"Dear brothers and sisters!
Yesterday, on All Saints' Day, we dwelt upon "the heavenly city,
Jerusalem, our mother" (Preface of All Saints). And today, our souls
turn again to these last things as we commemorate all the faithful
departed, those "who have gone before us marked with the sign of faith
and sleep in peace." It's very important for us Christians to live our
relationship with the dead in the truth of faith, and to look at death
and the afterlife in the light of Revelation.
Already the Apostle Paul, writing to the first communities, exhorted
the faithful to "not be downhearted, like the others who have no hope."
"If in fact" he wrote, "we believe that Jesus died and rose, so also
God, by means of Jesus, will gather up with him all those who have died"
(1 Thes 4:13-14).
It's necessary even today to spread the message of the reality of
death and eternal life -- a reality particularly subject to
superstitious and syncretic beliefs, for the Christian truth cannot risk
itself to be mixed up with mythologies of various sorts.
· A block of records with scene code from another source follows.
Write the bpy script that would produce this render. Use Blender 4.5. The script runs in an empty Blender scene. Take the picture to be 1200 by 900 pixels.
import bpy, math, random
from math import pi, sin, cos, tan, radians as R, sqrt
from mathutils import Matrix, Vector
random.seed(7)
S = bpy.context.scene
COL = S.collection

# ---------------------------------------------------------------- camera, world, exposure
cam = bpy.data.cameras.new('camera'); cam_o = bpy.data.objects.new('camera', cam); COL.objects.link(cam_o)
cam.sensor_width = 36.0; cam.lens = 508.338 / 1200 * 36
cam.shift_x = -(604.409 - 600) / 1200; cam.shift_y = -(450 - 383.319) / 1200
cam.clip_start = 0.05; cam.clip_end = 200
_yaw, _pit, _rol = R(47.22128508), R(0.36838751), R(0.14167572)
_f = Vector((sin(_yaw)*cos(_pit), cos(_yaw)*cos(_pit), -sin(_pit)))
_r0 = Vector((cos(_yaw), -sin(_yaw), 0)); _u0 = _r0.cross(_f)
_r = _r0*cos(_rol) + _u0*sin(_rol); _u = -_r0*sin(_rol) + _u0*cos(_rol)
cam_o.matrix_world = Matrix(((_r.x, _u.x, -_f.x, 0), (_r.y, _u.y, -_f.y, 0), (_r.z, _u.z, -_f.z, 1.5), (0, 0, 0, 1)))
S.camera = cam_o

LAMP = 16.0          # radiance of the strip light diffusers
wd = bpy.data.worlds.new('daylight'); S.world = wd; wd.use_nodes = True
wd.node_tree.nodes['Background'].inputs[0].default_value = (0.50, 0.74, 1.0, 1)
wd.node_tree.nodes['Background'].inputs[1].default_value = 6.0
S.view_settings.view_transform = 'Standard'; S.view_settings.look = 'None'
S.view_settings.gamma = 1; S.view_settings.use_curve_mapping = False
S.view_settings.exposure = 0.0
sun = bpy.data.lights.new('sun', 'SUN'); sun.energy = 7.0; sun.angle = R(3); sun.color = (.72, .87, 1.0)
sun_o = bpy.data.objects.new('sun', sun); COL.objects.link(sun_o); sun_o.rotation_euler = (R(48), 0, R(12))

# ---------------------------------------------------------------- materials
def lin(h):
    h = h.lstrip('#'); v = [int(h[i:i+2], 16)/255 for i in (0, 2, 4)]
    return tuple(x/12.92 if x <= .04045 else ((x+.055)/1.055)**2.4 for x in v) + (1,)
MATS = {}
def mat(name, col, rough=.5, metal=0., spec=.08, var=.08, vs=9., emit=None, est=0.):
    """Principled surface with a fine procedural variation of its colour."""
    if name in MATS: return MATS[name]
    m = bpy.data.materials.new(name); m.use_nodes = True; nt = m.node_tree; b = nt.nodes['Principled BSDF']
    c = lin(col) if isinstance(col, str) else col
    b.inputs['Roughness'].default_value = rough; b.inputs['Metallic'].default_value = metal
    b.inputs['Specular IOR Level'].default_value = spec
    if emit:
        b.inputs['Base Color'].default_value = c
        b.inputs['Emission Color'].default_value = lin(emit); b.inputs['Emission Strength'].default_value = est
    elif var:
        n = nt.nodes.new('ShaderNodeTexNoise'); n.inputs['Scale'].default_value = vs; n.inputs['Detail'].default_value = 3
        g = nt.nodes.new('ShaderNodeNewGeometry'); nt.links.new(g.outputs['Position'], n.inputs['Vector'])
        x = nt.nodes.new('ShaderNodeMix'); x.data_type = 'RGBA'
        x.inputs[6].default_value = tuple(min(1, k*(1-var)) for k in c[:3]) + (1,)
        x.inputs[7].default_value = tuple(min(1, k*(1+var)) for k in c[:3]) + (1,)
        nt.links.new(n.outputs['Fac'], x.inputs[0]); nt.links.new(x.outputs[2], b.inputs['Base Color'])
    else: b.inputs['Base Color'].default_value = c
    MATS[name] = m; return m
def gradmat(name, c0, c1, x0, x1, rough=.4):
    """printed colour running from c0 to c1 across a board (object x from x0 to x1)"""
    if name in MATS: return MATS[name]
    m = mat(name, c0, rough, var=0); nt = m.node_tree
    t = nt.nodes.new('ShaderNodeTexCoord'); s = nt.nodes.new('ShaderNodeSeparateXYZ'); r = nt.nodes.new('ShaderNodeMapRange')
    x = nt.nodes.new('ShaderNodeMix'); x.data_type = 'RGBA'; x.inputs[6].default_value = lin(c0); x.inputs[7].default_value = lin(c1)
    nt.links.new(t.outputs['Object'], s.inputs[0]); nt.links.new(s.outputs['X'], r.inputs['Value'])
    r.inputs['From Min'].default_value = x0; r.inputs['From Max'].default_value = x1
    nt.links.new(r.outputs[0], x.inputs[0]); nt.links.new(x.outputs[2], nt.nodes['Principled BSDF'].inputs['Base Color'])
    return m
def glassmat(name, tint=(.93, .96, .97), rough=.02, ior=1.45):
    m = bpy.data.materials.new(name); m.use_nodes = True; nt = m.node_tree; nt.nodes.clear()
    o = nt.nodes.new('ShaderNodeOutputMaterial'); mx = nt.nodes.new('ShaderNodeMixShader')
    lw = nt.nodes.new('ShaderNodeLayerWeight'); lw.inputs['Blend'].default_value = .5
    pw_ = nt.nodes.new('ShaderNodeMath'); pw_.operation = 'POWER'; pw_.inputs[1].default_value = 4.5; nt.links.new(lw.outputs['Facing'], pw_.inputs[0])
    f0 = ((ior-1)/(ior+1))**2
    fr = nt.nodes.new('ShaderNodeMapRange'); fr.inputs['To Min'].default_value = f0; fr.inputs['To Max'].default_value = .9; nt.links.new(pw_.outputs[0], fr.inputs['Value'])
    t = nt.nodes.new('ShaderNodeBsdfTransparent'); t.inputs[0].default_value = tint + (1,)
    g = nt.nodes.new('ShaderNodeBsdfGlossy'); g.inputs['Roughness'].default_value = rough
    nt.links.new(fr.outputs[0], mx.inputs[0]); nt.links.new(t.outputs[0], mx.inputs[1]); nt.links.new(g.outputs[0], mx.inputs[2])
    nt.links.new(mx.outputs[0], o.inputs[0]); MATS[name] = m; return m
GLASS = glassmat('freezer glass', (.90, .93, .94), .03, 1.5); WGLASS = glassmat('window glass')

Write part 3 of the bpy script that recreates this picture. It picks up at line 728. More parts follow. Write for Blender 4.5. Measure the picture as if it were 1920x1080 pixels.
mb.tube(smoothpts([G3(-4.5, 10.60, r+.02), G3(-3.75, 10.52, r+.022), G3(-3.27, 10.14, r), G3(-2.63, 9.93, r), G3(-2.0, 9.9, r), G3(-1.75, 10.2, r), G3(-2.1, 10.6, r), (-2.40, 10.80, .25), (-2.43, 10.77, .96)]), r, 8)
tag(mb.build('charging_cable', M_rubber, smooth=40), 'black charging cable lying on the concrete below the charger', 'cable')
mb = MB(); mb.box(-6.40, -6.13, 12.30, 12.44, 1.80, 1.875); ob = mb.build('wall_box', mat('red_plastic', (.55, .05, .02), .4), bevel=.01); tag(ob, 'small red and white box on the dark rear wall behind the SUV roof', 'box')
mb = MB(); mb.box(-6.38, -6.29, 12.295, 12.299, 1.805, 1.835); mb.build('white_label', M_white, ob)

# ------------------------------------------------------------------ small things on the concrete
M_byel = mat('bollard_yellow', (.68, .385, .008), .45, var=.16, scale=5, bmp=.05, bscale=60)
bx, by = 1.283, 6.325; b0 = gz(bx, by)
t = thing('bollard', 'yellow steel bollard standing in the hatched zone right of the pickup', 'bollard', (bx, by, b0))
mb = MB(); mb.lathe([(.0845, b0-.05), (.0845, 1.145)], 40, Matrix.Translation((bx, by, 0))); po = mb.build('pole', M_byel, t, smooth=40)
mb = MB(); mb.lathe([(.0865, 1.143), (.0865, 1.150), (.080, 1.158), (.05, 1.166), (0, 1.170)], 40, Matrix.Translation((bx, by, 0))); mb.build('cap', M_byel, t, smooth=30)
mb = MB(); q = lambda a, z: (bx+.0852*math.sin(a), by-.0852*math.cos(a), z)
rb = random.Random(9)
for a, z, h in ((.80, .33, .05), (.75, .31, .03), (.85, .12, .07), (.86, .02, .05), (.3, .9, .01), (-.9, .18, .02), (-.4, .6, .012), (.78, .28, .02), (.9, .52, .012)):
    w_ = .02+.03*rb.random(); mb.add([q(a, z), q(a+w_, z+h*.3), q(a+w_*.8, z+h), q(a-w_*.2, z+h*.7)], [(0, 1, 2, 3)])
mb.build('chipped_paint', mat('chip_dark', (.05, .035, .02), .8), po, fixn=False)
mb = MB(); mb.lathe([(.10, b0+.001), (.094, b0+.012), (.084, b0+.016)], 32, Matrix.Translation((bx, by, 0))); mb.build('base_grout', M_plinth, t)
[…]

In my encyclical on Christian hope, I myself investigated the
mystery of eternal life. I asked: even for the men and women of today,
the Christian faith is a hope that can transform and sustain their
lives? Even more radically: the men and women of our time likewise
desire eternal life?
Or maybe their earthly existence has become their only horizon? In
reality, as St Augustine already observed, everyone wants the "blessed
life," that happiness. We don't know what it is or what it's like, but
we feel ourselves attracted toward it. This is a universal hope, shared
by people of all times and places.
The expression "eternal life" gives a name to this insuppressible
expectation: not a progression without end, but the immersion of oneself
in the ocean of infinite love, where time, the beginning and end exist
no more. A fullness of life and of joy: it's this for which we hope and
await from our being with Christ.
Let us today renew our hope in eternal life, one really drawn in the
death and resurrection of Christ. "I am risen and now I am always with
you," the Lord tells us, and my hand sustains you. Wherever you might
fall, you will fall in my hands and I will be present even at the gate
of death. Where none can accompany you any longer and where you can
bring nothing, there I await you to transform for you darkness into
light.
Christian hope is never something merely individual, it's always a
hope for others. Our lives are deeply linked, one to another, and the
good and bad each one does always impacts the rest. So the prayer of a
pilgrim soul in the world can help another soul that continues purifying
itself after death.
And for this, today the church invites us to pray for our beloved
dead and to spend time at their tombs in the cemeteries. Mary, star of
hope, make stronger and more authentic our faith in eternal life and
sustain our prayer of suffrage for our departed brothers".